● GOAL
Below are records; please write out exactly the lines from the first line through the line containing "R = math.radians", with no pictures.

* BEGIN DATASET EXCERPTS *

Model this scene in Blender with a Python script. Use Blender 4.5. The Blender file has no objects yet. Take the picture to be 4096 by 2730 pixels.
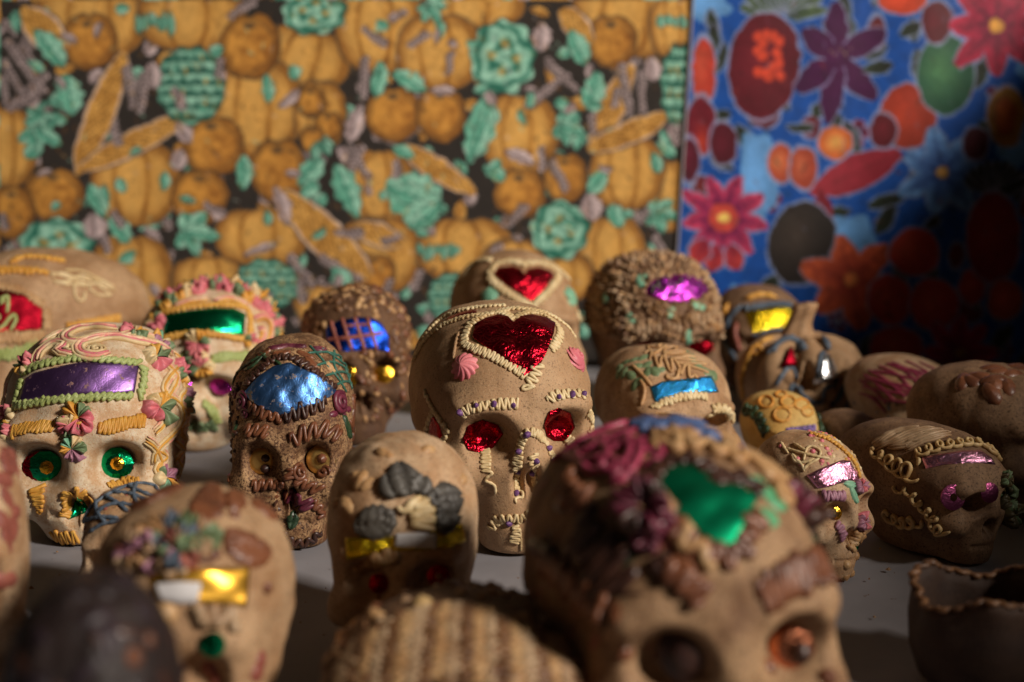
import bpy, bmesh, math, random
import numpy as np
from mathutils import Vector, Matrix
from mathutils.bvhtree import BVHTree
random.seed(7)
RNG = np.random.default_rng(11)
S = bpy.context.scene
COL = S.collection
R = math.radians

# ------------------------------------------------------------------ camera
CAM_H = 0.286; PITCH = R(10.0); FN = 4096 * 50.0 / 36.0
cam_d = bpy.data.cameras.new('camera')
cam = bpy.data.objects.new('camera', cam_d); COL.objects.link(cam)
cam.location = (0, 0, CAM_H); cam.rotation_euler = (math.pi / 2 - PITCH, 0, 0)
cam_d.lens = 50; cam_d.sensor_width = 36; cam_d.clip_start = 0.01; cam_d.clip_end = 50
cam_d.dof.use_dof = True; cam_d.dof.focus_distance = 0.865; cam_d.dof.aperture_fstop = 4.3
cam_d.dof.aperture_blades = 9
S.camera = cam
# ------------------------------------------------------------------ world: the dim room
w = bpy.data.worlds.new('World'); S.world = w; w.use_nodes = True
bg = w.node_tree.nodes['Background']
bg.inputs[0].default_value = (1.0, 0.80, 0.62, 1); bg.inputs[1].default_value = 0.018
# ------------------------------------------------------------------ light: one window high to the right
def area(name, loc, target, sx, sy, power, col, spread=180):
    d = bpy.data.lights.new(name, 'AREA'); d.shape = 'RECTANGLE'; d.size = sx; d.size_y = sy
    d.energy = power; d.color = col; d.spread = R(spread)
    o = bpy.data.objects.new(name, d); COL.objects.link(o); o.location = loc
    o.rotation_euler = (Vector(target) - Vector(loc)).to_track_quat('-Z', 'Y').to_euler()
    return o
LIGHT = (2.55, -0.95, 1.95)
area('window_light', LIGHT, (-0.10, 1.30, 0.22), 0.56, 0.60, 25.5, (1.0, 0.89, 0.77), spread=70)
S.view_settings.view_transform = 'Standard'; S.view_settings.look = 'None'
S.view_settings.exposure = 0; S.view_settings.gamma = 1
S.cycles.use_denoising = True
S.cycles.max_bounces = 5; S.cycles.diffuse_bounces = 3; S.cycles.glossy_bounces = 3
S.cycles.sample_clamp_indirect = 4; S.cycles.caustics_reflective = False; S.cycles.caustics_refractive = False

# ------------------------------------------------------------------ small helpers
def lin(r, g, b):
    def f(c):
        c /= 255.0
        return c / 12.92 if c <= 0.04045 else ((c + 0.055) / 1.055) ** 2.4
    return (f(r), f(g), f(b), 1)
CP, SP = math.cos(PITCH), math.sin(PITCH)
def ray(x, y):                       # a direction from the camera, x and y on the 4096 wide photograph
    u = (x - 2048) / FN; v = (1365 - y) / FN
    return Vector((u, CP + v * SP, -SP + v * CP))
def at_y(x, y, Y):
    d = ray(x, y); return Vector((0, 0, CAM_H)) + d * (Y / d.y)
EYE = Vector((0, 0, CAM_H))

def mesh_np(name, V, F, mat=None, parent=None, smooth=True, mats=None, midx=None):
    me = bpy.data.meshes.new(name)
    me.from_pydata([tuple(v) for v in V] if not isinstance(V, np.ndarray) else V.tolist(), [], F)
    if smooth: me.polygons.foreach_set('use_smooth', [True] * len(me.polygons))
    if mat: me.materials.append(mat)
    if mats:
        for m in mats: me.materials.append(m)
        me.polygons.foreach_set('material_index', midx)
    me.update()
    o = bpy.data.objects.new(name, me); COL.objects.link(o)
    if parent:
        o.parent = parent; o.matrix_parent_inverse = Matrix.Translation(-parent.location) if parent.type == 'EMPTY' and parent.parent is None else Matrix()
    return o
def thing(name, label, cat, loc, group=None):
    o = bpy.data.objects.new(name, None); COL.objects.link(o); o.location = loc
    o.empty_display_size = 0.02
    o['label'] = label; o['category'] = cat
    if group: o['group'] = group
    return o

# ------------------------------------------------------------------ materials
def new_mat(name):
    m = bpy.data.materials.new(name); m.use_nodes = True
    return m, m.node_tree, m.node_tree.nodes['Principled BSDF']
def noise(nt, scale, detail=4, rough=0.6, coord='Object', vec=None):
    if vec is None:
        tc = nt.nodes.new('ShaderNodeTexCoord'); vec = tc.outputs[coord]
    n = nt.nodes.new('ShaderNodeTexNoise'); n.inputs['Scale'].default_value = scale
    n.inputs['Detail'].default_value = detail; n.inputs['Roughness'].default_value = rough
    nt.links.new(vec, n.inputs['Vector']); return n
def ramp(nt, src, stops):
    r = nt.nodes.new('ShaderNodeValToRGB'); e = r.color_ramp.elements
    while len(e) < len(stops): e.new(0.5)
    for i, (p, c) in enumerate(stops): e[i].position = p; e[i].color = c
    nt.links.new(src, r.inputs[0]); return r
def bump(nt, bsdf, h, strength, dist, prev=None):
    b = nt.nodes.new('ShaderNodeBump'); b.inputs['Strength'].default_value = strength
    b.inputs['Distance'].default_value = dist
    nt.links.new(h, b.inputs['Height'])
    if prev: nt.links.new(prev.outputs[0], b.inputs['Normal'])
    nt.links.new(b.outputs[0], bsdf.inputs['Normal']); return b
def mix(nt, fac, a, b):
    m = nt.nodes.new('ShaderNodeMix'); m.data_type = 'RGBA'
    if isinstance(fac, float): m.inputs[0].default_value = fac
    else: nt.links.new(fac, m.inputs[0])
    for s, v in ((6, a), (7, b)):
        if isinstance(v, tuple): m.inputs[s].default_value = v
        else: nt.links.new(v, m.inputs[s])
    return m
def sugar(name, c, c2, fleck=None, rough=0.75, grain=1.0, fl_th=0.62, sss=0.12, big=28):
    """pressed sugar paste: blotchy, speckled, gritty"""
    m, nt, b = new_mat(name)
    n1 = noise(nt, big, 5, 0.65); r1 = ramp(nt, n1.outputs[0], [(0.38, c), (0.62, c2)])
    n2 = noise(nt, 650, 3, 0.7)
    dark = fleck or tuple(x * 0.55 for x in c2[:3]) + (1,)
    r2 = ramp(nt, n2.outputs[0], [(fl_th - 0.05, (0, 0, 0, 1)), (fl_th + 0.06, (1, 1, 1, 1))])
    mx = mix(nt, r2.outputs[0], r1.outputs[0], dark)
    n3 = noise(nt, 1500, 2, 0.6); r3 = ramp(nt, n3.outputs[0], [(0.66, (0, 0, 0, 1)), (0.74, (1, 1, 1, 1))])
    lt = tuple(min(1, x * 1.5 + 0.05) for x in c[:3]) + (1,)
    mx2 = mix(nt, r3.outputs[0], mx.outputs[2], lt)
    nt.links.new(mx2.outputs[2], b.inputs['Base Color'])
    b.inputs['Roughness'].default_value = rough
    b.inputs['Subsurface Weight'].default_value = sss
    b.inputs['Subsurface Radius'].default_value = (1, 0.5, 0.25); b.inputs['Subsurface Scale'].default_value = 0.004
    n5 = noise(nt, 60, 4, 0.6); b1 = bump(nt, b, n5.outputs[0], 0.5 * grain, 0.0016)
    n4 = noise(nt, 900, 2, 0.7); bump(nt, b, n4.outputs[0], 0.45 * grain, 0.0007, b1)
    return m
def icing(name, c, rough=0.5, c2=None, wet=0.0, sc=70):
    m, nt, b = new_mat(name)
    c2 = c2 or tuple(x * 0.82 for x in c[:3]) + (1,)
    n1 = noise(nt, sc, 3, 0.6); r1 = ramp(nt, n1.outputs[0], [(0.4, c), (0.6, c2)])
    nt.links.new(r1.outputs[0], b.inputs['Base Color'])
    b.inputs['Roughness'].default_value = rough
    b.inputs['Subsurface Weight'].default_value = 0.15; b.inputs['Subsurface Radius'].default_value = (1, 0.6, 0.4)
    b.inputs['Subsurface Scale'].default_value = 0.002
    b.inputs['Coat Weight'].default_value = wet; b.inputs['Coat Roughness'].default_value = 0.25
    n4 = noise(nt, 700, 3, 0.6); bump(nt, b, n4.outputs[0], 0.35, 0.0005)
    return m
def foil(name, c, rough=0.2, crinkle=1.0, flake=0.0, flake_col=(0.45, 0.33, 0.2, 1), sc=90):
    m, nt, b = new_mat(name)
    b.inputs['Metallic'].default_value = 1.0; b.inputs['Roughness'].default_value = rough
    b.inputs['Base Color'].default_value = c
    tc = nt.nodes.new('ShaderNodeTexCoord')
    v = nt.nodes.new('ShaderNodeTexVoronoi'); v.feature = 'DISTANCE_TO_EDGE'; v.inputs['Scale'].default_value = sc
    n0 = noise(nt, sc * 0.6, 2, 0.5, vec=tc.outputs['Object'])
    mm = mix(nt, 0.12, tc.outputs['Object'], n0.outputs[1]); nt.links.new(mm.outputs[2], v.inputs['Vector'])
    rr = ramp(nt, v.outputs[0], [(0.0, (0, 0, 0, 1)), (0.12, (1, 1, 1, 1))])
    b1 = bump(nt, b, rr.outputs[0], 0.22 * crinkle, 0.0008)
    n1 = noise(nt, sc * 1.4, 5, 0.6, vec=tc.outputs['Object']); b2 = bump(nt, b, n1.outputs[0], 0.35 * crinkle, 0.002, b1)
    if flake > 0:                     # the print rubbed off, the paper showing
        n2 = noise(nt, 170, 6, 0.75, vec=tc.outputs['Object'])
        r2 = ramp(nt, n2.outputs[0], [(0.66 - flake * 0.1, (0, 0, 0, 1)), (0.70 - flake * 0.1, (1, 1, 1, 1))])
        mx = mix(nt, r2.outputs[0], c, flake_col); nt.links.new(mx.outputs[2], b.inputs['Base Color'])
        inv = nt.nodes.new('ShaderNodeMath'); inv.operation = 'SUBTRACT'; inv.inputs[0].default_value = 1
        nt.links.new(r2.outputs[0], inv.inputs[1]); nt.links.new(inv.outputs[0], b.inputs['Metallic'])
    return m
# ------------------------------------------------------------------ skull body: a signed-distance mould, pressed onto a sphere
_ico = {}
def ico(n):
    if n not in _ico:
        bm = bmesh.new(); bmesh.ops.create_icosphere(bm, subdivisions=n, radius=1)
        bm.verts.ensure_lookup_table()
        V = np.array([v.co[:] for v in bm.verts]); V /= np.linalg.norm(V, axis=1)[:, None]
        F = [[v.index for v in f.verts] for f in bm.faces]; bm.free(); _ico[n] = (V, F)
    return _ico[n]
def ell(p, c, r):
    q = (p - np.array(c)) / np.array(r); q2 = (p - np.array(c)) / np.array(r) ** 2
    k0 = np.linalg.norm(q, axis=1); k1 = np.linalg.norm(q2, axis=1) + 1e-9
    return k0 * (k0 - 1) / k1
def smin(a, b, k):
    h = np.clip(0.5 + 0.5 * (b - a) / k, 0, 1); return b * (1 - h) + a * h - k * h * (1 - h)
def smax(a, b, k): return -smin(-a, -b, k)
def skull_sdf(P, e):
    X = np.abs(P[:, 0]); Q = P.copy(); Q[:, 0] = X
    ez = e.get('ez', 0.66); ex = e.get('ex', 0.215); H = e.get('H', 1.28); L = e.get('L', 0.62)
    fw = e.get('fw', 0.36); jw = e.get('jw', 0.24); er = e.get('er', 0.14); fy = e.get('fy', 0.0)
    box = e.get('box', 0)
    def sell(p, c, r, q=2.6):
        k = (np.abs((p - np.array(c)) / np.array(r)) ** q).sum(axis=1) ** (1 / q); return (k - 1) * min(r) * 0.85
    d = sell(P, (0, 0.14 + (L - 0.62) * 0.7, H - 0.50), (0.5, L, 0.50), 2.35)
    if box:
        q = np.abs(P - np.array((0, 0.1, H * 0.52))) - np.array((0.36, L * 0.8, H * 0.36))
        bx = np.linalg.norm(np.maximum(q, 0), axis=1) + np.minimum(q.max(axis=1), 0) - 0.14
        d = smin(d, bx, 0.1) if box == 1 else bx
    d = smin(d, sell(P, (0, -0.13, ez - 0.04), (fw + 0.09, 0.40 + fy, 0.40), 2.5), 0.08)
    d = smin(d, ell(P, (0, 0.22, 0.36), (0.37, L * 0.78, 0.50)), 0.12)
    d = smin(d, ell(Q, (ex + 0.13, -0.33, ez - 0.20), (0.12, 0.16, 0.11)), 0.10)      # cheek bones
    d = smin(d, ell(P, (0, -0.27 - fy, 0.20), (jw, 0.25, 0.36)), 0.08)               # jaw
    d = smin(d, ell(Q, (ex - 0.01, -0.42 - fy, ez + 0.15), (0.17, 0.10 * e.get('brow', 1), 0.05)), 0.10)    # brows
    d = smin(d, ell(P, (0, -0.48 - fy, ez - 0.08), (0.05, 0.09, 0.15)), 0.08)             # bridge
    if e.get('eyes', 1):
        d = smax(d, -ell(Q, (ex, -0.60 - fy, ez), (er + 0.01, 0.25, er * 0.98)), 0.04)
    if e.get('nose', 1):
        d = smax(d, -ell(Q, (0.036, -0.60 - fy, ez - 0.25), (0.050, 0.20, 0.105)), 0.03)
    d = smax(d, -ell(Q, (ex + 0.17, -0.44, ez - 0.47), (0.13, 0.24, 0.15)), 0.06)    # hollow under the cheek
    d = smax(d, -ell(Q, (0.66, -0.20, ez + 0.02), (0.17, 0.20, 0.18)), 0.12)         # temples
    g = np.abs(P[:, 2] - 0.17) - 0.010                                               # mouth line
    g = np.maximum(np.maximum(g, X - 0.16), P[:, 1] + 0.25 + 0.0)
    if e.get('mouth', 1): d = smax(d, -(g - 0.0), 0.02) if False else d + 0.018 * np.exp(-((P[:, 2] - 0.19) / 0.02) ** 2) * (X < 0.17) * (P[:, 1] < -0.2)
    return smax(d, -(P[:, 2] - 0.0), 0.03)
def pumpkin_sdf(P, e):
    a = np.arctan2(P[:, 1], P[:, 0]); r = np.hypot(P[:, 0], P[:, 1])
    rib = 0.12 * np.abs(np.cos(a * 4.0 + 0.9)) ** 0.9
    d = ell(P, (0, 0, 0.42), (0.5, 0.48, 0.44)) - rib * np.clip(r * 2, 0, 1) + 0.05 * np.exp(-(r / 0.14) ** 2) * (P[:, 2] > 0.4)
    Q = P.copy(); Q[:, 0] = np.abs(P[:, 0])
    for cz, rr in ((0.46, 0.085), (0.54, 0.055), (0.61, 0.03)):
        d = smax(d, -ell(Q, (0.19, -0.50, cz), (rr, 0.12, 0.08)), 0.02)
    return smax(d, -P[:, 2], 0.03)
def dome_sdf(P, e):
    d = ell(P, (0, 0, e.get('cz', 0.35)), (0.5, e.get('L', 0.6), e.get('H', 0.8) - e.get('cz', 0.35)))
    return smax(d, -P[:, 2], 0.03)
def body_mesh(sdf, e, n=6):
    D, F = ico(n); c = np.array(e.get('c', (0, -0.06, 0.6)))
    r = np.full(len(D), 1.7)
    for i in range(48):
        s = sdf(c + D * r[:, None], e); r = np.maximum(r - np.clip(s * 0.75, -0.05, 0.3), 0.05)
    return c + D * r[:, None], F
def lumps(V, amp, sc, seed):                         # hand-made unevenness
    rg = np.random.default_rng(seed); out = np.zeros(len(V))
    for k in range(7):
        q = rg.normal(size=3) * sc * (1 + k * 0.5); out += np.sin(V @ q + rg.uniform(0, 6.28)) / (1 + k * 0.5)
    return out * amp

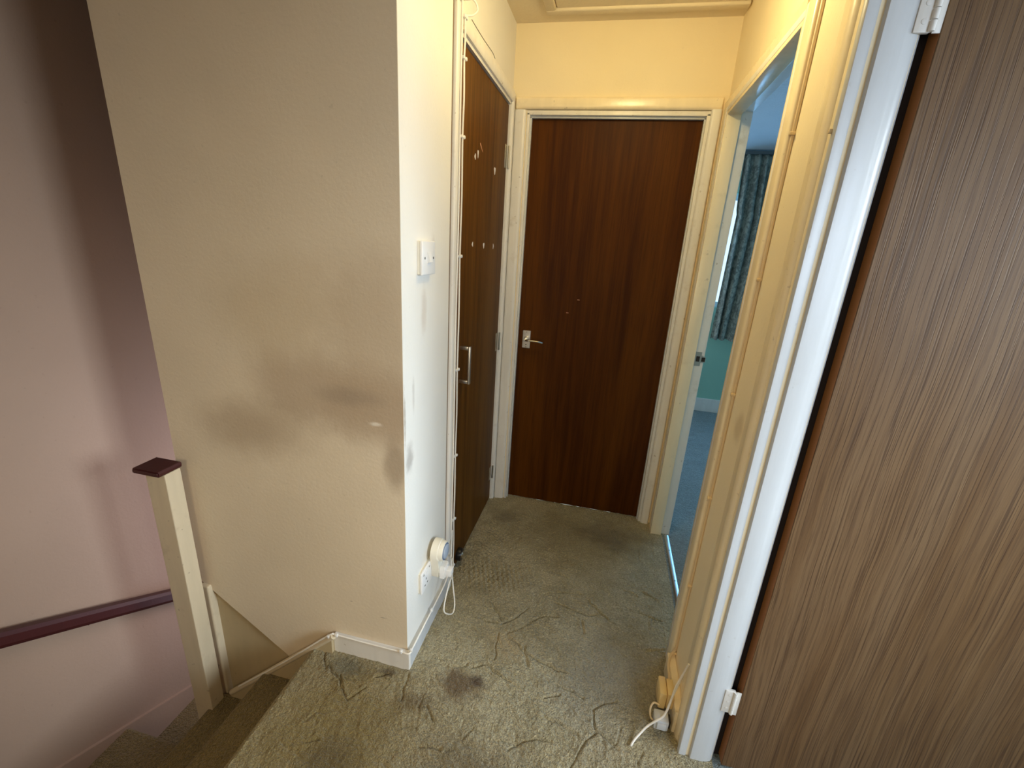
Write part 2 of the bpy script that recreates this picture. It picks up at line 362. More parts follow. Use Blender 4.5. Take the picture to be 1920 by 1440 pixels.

* END DATASET EXCERPTS *

● REPLY TO THE EXERCISE
Model this scene in Blender with a Python script. Use Blender 4.5. The Blender file has no objects yet. Take the picture to be 4096 by 2730 pixels.
import bpy, bmesh, math, random
import numpy as np
from mathutils import Vector, Matrix
from mathutils.bvhtree import BVHTree
random.seed(7)
RNG = np.random.default_rng(11)
S = bpy.context.scene
COL = S.collection
R = math.radians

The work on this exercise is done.